LIFE IN ANALOGY — MOVING & ENTERING ONE CHANCE

Oludascribe
Sep 7, 2018 · 3 min read

So, by the end of 2016, I knew I had to move house. My apartment was small, my neighbours were increasingly driving me up the wall and it was too far away from town to be functional or social. Three months away from the new year and rent renewal, I had to find a new place within my budget

Criteria:

2 Rooms, Ikeja vicinity and central, Good Parking space, Secure, Quiet

So, the hunt began. I saw a few places within my budget but between bad roads, no safe parking spaces and dodgy looking characters lurking around, they were a huge no-no. Some from 20 meters away I could already tell I didn’t want to live there and told the agent, no.

I finally saw where I live now,(but didn’t take immediately) it was in a decent area for a decent amount. But I put it on hold to still search a different area in a friend’s neighbourhood. That didn’t pan out, so three months later, two into 2017 I started my search again and the agent brought me back to the same place. I snatched it up immediately (Fear of Missing Out)not knowing why such a steal was still available, but really because the threshold of tolerance on my neighbours had hit critical mass. Within days of paying, I moved in.

Now, on the surface, it was a good place; well positioned to see friends, meet clients, attend mid-week church services.

I would no longer have to wait out traffic till 9 pm before going home. But it was not till I moved in I realized I had skimmed through the place, not really looked at it.

Toilet seats were missing, door handles were gone, kitchen Formica was broken and some plumbing was so rusty it wouldn’t turn.

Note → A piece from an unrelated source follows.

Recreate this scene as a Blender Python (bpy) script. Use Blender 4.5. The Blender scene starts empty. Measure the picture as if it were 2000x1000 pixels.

The landlady was constantly on the warpath, huffing and puffing at everything in sight. It was clear this building was cheaply and hurriedly put together.

Complaints fell on deaf ears, you saw it and paid for it, the rest is not my business. A dismissive and unspoken sentiment of Manage it Like that(MILT).

I realized I would have to live with all of it for at least the next 11 months.

You see, but you do not observe.- Sherlock Holmes

I was so desperate to find a new place, I was satisfied with the barest minimum; two room, parking space, running water and working electricity.

Somehow my eyes missed the missing toilet seats and door handles. A landlord in the same compound and a host of other problems.

How often do we make such decisions? Jump into one thing because we are trying to get away from something else or just attain a new status, without fully investigating the new venture?

For many, it’s a relationship. They are so desperate to leave single life or get married, they accept the surface level of the person; good looks, good job, fun to hang out with etc. They don’t investigate into character, integrity, relationship history, worldview, perspective on gender roles etc things which really matter (to peace and sanity) once two people decide to make a life together.

To others it may be pouring savings into a “ground floor” business opportunity or short window retire early venture (Hey, who said Bitcoin) only to turn around and have the bubble burst.

Sometimes we need to observe and not just see. Investigate rather than just peruse.

It would save us a lot of grief and despair down the road.